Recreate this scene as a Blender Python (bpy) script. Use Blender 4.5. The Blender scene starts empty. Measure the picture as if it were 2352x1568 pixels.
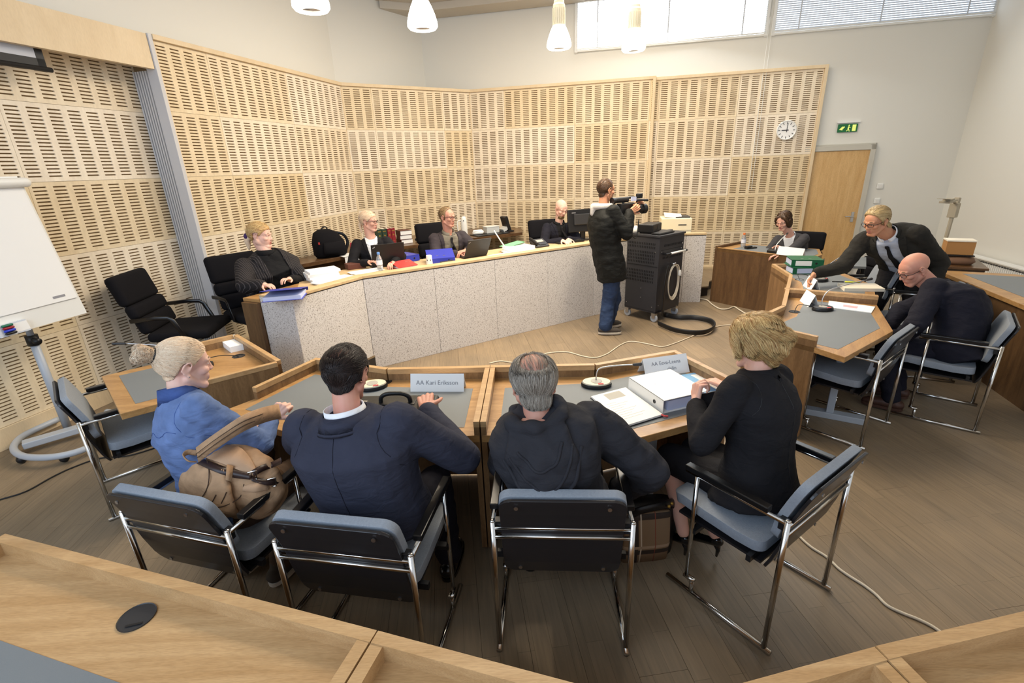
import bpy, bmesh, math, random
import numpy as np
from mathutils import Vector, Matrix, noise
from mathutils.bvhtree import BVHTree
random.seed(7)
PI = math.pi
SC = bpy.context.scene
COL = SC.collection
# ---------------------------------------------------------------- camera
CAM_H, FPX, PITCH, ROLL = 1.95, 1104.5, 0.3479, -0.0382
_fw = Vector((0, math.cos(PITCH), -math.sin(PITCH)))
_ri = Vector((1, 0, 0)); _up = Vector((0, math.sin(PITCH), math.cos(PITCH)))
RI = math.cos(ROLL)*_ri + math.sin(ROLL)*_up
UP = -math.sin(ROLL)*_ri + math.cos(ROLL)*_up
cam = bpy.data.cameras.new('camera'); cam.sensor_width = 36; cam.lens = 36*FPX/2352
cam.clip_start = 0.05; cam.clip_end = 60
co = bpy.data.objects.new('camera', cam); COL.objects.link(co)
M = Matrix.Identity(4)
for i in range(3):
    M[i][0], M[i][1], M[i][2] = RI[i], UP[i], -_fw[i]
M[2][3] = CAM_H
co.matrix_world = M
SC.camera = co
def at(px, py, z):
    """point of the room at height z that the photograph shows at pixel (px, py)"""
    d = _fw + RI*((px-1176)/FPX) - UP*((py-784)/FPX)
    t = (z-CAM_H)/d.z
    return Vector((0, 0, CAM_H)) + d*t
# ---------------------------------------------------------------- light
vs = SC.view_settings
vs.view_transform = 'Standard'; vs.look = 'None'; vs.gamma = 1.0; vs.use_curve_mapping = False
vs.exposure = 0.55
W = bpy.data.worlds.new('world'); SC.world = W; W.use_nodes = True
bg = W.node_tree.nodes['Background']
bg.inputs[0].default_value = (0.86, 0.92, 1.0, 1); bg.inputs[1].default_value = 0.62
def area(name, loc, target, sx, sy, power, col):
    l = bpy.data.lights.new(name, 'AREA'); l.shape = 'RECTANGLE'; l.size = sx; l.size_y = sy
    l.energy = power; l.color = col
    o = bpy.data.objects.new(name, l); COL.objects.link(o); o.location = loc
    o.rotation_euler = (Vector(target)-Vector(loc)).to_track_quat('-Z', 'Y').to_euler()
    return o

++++

*Given exercise*. Write the lines above out again exactly, without any of their pictures.

*Full solution*.
Recreate this scene as a Blender Python (bpy) script. Use Blender 4.5. The Blender scene starts empty. Measure the picture as if it were 2352x1568 pixels.
import bpy, bmesh, math, random
import numpy as np
from mathutils import Vector, Matrix, noise
from mathutils.bvhtree import BVHTree
random.seed(7)
PI = math.pi
SC = bpy.context.scene
COL = SC.collection
# ---------------------------------------------------------------- camera
CAM_H, FPX, PITCH, ROLL = 1.95, 1104.5, 0.3479, -0.0382
_fw = Vector((0, math.cos(PITCH), -math.sin(PITCH)))
_ri = Vector((1, 0, 0)); _up = Vector((0, math.sin(PITCH), math.cos(PITCH)))
RI = math.cos(ROLL)*_ri + math.sin(ROLL)*_up
UP = -math.sin(ROLL)*_ri + math.cos(ROLL)*_up
cam = bpy.data.cameras.new('camera'); cam.sensor_width = 36; cam.lens = 36*FPX/2352
cam.clip_start = 0.05; cam.clip_end = 60
co = bpy.data.objects.new('camera', cam); COL.objects.link(co)
M = Matrix.Identity(4)
for i in range(3):
    M[i][0], M[i][1], M[i][2] = RI[i], UP[i], -_fw[i]
M[2][3] = CAM_H
co.matrix_world = M
SC.camera = co
def at(px, py, z):
    """point of the room at height z that the photograph shows at pixel (px, py)"""
    d = _fw + RI*((px-1176)/FPX) - UP*((py-784)/FPX)
    t = (z-CAM_H)/d.z
    return Vector((0, 0, CAM_H)) + d*t
# ---------------------------------------------------------------- light
vs = SC.view_settings
vs.view_transform = 'Standard'; vs.look = 'None'; vs.gamma = 1.0; vs.use_curve_mapping = False
vs.exposure = 0.55
W = bpy.data.worlds.new('world'); SC.world = W; W.use_nodes = True
bg = W.node_tree.nodes['Background']
bg.inputs[0].default_value = (0.86, 0.92, 1.0, 1); bg.inputs[1].default_value = 0.62
def area(name, loc, target, sx, sy, power, col):
    l = bpy.data.lights.new(name, 'AREA'); l.shape = 'RECTANGLE'; l.size = sx; l.size_y = sy
    l.energy = power; l.color = col
    o = bpy.data.objects.new(name, l); COL.objects.link(o); o.location = loc
    o.rotation_euler = (Vector(target)-Vector(loc)).to_track_quat('-Z', 'Y').to_euler()
    return o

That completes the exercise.